APPENDIX: CARRION HILL
The last few pages of the module is a brief description of the town, some maps, etc. This kind of stuff is always useful, no matter what, and there are just enough unique elements to make this town memorable.
This is an interesting module in that it doesn't really focus on monsters, with the exception, of course, of the main monster that looms in the background and offers the final showdown. It's mostly a race against time to piece together clues and then confront human NPCs. Although a few other monsters were thrown in to give the module some color (the ghoul, the derro, the morlock and the chaos beast), for the most part, they are all pretty classic monsters that either hail back to old school D&D, and they are in fact all based on fictional antecedents that precede even the 1st Edition D&D stats. The spawn of Yog-Sothoth is the only unique monster, and by unique, of course, I mean that it's adapted directly from "The Dunwich Horror".

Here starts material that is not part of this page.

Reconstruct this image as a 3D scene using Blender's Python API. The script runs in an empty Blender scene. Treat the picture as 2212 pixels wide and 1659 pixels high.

Although I don't have one per se in FANTASY HACK, by slapping invisibility on either a dark young of Shub-Niggurath or a shoggoth, I'd be there, so there's no reason why I should make one either were I to ever run or adopt this module.
In terms of how I'd run this, other than to note that I'd prefer a more organic grafting into an ongoing campaign than presented here, I think it's relatively well done as far as this type of product goes. A few minor issues I'd probably modify, though—the siege of the asylum reads too much like a classic dungeon crawl; why is it that the PCs penetrate the "lair" of an NPC to find him (predictably) sitting in his sanctum waiting for them to arrive? I think the race against time nature of the adventure is quite clever, but I prefer a more slow burn tension for horror style modules, at least until the very end. The entire module (or at least two thirds of it) reads like the climax to the module. And finally, I think the mayor and others are too proscriptive. They need to say, if anything, look we need your help and you'll need to figure stuff out rather than, we need your help because we're understaffed, so I'm going to send you go to do something specifically that I or my closest agents should be doing. That stretches credulity, even if it does, admittedly, make the module easier to run and easier to present. Any good CoC scenario by default tends to involve the PCs flailing about for at least a little while as they try to piece together what exactly is going on. Having NPCs tell them exactly where to go to find out exactly what's going on reduces the investigation aspect of it, which is a key and integral component to a good scenario of this type.
But those are, relatively speaking, pretty minor issues.